§ GIVEN PROBLEM
Print, word for word, the opening line of the data below and every line after it through the line that contains "PI = math.pi", but not the pictures.

§ SOURCE DATA
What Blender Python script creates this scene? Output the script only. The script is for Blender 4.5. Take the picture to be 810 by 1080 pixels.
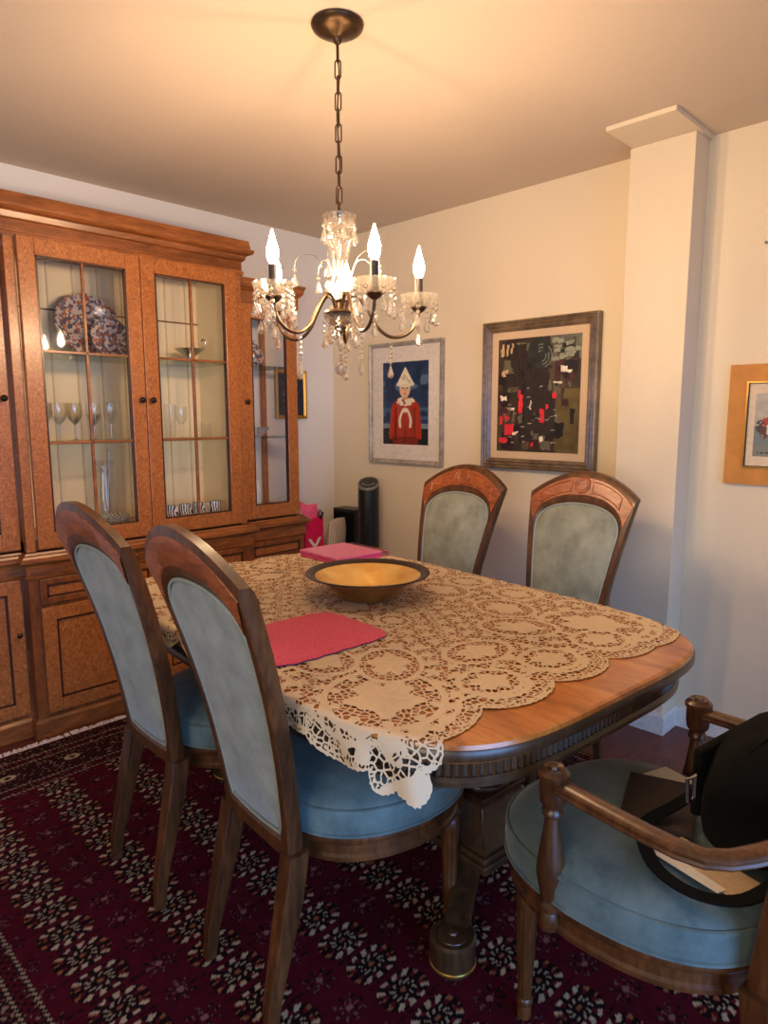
import bpy, math, random
import numpy as np
from mathutils import Vector, Matrix
for o in list(bpy.data.objects): bpy.data.objects.remove(o)
S = bpy.context.scene; COL = S.collection
random.seed(4); RNG = np.random.default_rng(7)
PI = math.pi

# ------------------------------------------------------------------ camera, world, light, exposure
cam_d = bpy.data.cameras.new('camera'); cam = bpy.data.objects.new('camera', cam_d); COL.objects.link(cam)
R = ((0.7033011725, -0.1020020065, 0.7035361051), (-0.7108900951, -0.0986109440, 0.6963556236), (-0.0016533113, -0.9898845753, -0.1418654086))
M4 = Matrix(((R[0][0], -R[0][1], -R[0][2], -2.91432), (R[1][0], -R[1][1], -R[1][2], -3.34545), (R[2][0], -R[2][1], -R[2][2], 1.35663), (0, 0, 0, 1)))
cam.matrix_world = M4
cam_d.sensor_fit = 'AUTO'; cam_d.sensor_width = 36; cam_d.lens = 709.94/1080*36; cam_d.clip_start = .05
S.camera = cam
w = bpy.data.worlds.new('world'); S.world = w; w.use_nodes = True
w.node_tree.nodes['Background'].inputs[0].default_value = (.74, .84, 1, 1)
w.node_tree.nodes['Background'].inputs[1].default_value = .12
def area(name, loc, target, sx, sy, col, energy, spread=180):
    l = bpy.data.lights.new(name, 'AREA'); l.shape = 'RECTANGLE'; l.size = sx; l.size_y = sy; l.color = col; l.energy = energy
    o = bpy.data.objects.new(name, l); COL.objects.link(o); o.location = loc
    o.rotation_euler = (Vector(target)-Vector(loc)).to_track_quat('-Z', 'Y').to_euler(); l.spread = math.radians(spread); return o
area('daylight_door', (-2.5, -5.25, .85), (-1.9, -1.8, .25), 2.6, 1.6, (.24, .50, 1.0), 32, 100)
area('ceiling_fill', (-5.1, -3.2, 1.35), (-2.2, -2.2, 2.44), 2.4, 1.4, (1.0, .90, .78), 30, 112)  # added warm fill for the ceiling and chair backs; wall_side has no window
BULB_STRENGTH = 440
S.view_settings.view_transform = 'Standard'; S.view_settings.look = 'None'
S.view_settings.exposure = 0.30; S.view_settings.gamma = 1; S.view_settings.use_curve_mapping = False

# ------------------------------------------------------------------ material helpers
def srgb(r, g, b):
    f = lambda c: c/12.92 if c <= .04045 else ((c+.055)/1.055)**2.4
    return (f(r/255), f(g/255), f(b/255), 1)
class NT:
    def __init__(s, name):
        s.m = bpy.data.materials.new(name); s.m.use_nodes = True; s.t = s.m.node_tree; s.b = s.t.nodes['Principled BSDF']
        s.out = s.t.nodes['Material Output']
    def n(s, typ, **kw):
        o = s.t.nodes.new(typ)
        for k, v in kw.items():
            if k.startswith('i_'): 
                key = k[2:].replace('_', ' ')
                o.inputs[key].default_value = v
            else: setattr(o, k, v)
        return o
    def l(s, a, b): s.t.links.new(a, b)
    def ramp(s, fac, stops):
        r = s.n('ShaderNodeValToRGB'); e = r.color_ramp.elements
        while len(e) < len(stops): e.new(.5)
        for el, (p, c) in zip(e, stops): el.position = p; el.color = c
        s.l(fac, r.inputs[0]); return r.outputs[0]
    def math(s, op, a, b=None):
        o = s.n('ShaderNodeMath', operation=op)
        for i, v in enumerate((a, b)):
            if v is None: continue
            if hasattr(v, 'links'): s.l(v, o.inputs[i])
            else: o.inputs[i].default_value = v
        return o.outputs[0]
    def bump(s, h, strength=.2, dist=.002):
        b = s.n('ShaderNodeBump'); b.inputs['Strength'].default_value = strength; b.inputs['Distance'].default_value = dist
        s.l(h, b.inputs['Height']); s.l(b.outputs[0], s.b.inputs['Normal'])
    def set(s, **kw):
        for k, v in kw.items(): s.b.inputs[k.replace('_', ' ')].default_value = v
        return s
    def coords(s, scale=(1, 1, 1)):
        tc = s.n('ShaderNodeTexCoord'); mp = s.n('ShaderNodeMapping'); mp.inputs['Scale'].default_value = scale
        s.l(tc.outputs['Object'], mp.inputs[0]); return mp.outputs[0]
def plain(name, col, rough=.5, metal=0, bump=0, bscale=60, spec=.5, var=.82):
    k = NT(name); k.set(Base_Color=col, Roughness=rough, Metallic=metal, Specular_IOR_Level=spec)
    nz = k.n('ShaderNodeTexNoise', i_Scale=bscale, i_Detail=4); k.l(k.coords(), nz.inputs['Vector'])
    c2 = tuple(min(1, v*var) for v in col[:3])+(1,)
    k.l(k.ramp(nz.outputs[0], [(.3, c2), (.7, col)]), k.b.inputs['Base Color'])
    if bump: k.bump(nz.outputs[0], bump)
    return k.m
def wood(name, dark, mid, light, scale=(1, 1, .12), burl=0, rough=.35, nscale=14, coat=.25):
    k = NT(name); v = k.coords(scale)
    n1 = k.n('ShaderNodeTexNoise', i_Scale=nscale, i_Detail=6, i_Roughness=.62, i_Distortion=.8+burl*1.5); k.l(v, n1.inputs['Vector'])
    n2 = k.n('ShaderNodeTexNoise', i_Scale=nscale*6, i_Detail=3); k.l(v, n2.inputs['Vector'])
    mx = k.math('ADD', k.math('MULTIPLY', n1.outputs[0], .7), k.math('MULTIPLY', n2.outputs[0], .3))
    k.l(k.ramp(mx, [(.32, dark), (.5, mid), (.68, light)]), k.b.inputs['Base Color'])
    k.set(Roughness=rough, Coat_Weight=coat, Coat_Roughness=.2)
    k.bump(n2.outputs[0], .08)
    return k.m
def velvet(name, c1, c2):
    k = NT(name); nz = k.n('ShaderNodeTexNoise', i_Scale=9, i_Detail=5, i_Roughness=.65); k.l(k.coords(), nz.inputs['Vector'])
    k.l(k.ramp(nz.outputs[0], [(.35, c1), (.65, c2)]), k.b.inputs['Base Color'])
    k.set(Roughness=.85, Sheen_Weight=.45, Sheen_Roughness=.4, Specular_IOR_Level=.2)
    n2 = k.n('ShaderNodeTexNoise', i_Scale=400); k.l(k.coords(), n2.inputs['Vector']); k.bump(n2.outputs[0], .12)
    return k.m
def vcol(name, rough=.9, bump=0, bscale=300, spec=.3, sheen=0):
    k = NT(name); a = k.n('ShaderNodeVertexColor'); a.layer_name = 'paint'; k.l(a.outputs[0], k.b.inputs['Base Color'])
    k.set(Roughness=rough, Specular_IOR_Level=spec, Sheen_Weight=sheen)
    if bump:
        n2 = k.n('ShaderNodeTexNoise', i_Scale=bscale); k.l(k.coords(), n2.inputs['Vector']); k.bump(n2.outputs[0], bump)
    return k.m
def paneglass(name, tint=(1, 1, 1, 1), base=.025, power=5):
    k = NT(name); k.t.nodes.remove(k.b)
    tr = k.n('ShaderNodeBsdfTransparent'); tr.inputs[0].default_value = tint
    gl = k.n('ShaderNodeBsdfGlossy'); gl.inputs['Roughness'].default_value = .03
    lw = k.n('ShaderNodeLayerWeight'); lw.inputs[0].default_value = .5
    fr = k.math('ADD', k.math('MULTIPLY', k.math('POWER', lw.outputs['Facing'], power), .8), base)
    mx = k.n('ShaderNodeMixShader'); k.l(fr, mx.inputs[0]); k.l(tr.outputs[0], mx.inputs[1]); k.l(gl.outputs[0], mx.inputs[2])
    k.l(mx.outputs[0], k.out.inputs[0]); return k.m
def crystal(name, clear=.35, tint=(1, 1, 1, 1), ior=1.5, glow=.04):
    k = NT(name); k.t.nodes.remove(k.b)
    g = k.n('ShaderNodeBsdfGlass'); g.inputs['IOR'].default_value = ior; g.inputs['Color'].default_value = tint; g.inputs['Roughness'].default_value = .02
    tr = k.n('ShaderNodeBsdfTransparent'); tr.inputs[0].default_value = tint
    mx = k.n('ShaderNodeMixShader'); mx.inputs[0].default_value = clear
    k.l(g.outputs[0], mx.inputs[1]); k.l(tr.outputs[0], mx.inputs[2])
    tl_ = k.n('ShaderNodeBsdfTranslucent'); tl_.inputs[0].default_value = tint; m2 = k.n('ShaderNodeMixShader'); m2.inputs[0].default_value = glow
    k.l(mx.outputs[0], m2.inputs[1]); k.l(tl_.outputs[0], m2.inputs[2]); k.l(m2.outputs[0], k.out.inputs[0]); return k.m
def emit(name, col, strength):
    k = NT(name); k.set(Base_Color=(0, 0, 0, 1), Emission_Color=col, Emission_Strength=strength); return k.m

M = {}
M['wall'] = plain('wall_paint', srgb(226, 210, 184), .85, bump=.03, bscale=90, spec=.2, var=.97)
M['wall_cool'] = plain('wall_paint_left', srgb(228, 222, 214), .85, bump=.03, bscale=90, spec=.2, var=.97)
M['ceil'] = plain('ceiling_paint', srgb(210, 192, 172), .9, bump=.05, bscale=120, spec=.1, var=.96)
M['white'] = plain('white_trim', srgb(232, 228, 222), .5)
M['burl'] = wood('burl_veneer', srgb(104, 54, 20), srgb(158, 90, 40), srgb(196, 126, 66), (1, 1, .8), burl=1, nscale=48)
M['cabwood'] = wood('cabinet_wood', srgb(76, 38, 14), srgb(122, 66, 27), srgb(158, 92, 43), (1, 1, .25), nscale=16)
M['cabhoriz'] = wood('cabinet_moulding_wood', srgb(88, 46, 18), srgb(134, 76, 34), srgb(172, 102, 52), (.18, 1, 1), nscale=18)
M['cabdark'] = wood('cabinet_bead_wood', srgb(44, 20, 10), srgb(62, 28, 13), srgb(80, 38, 18))  # darker wood of the glazing beads and panel mouldings
M['cablining'] = plain('cabinet_lining', srgb(244, 226, 184), .8, bscale=5, var=.95)
M['chairwood'] = wood('chair_wood', srgb(46, 25, 11), srgb(80, 46, 21), srgb(112, 67, 33), (1, 1, .18), nscale=20)
M['crestwood'] = wood('chair_crest_veneer', srgb(92, 42, 20), srgb(146, 76, 40), srgb(182, 106, 64), (1, .35, 1), nscale=24, burl=.6)
M['tabletop'] = wood('tabletop_veneer', srgb(138, 74, 24), srgb(184, 108, 44), srgb(206, 134, 66), (1, .18, 1), nscale=14, rough=.22, coat=.5)
M['tabledark'] = wood('table_apron_wood', srgb(42, 28, 17), srgb(66, 46, 29), srgb(88, 62, 40), (1, 1, .2))
M['velvet_back'] = velvet('velvet_grey_green', srgb(122, 125, 112), srgb(152, 156, 142))
M['velvet_seat'] = velvet('velvet_teal', srgb(74, 92, 94), srgb(104, 122, 122))
M['piping'] = plain('piping_cord', srgb(150, 158, 150), .8)
M['bronze'] = plain('bronze', srgb(84, 64, 46), .35, .85)
M['brass'] = plain('brass', srgb(190, 150, 80), .3, .9)
M['silver'] = plain('silver', srgb(205, 203, 198), .22, 1)
M['knob'] = plain('knob_metal', srgb(48, 34, 26), .35, .7)
M['glass'] = paneglass('pane_glass')
M['shelfglass'] = paneglass('shelf_glass', (.88, .95, .92, 1))
M['crystal'] = crystal('cut_crystal')
M['stemware'] = paneglass('stemware_glass', (.985, .99, .99, 1), .07, 2.6)
M['bulb'] = emit('bulb_glow', (1, .68, .39, 1), BULB_STRENGTH)
M['sleeve'] = plain('candle_sleeve', srgb(52, 40, 32), .5)
M['black'] = plain('black_plastic', srgb(20, 21, 23), .35)
M['blackcloth'] = plain('black_nylon', srgb(11, 11, 12), .9, bump=.5, bscale=45, spec=.15)
M['grey'] = plain('grey_plastic', srgb(120, 120, 118), .4)
M['paper'] = plain('paper', srgb(226, 220, 208), .8)
M['kraft'] = plain('beige_paper', srgb(200, 172, 140), .8)
M['leather'] = plain('brown_leather', srgb(46, 28, 22), .5)
M['ceramic'] = plain('white_ceramic', srgb(228, 226, 220), .2)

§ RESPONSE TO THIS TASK
What Blender Python script creates this scene? Output the script only. The script is for Blender 4.5. Take the picture to be 810 by 1080 pixels.
import bpy, math, random
import numpy as np
from mathutils import Vector, Matrix
for o in list(bpy.data.objects): bpy.data.objects.remove(o)
S = bpy.context.scene; COL = S.collection
random.seed(4); RNG = np.random.default_rng(7)
PI = math.pi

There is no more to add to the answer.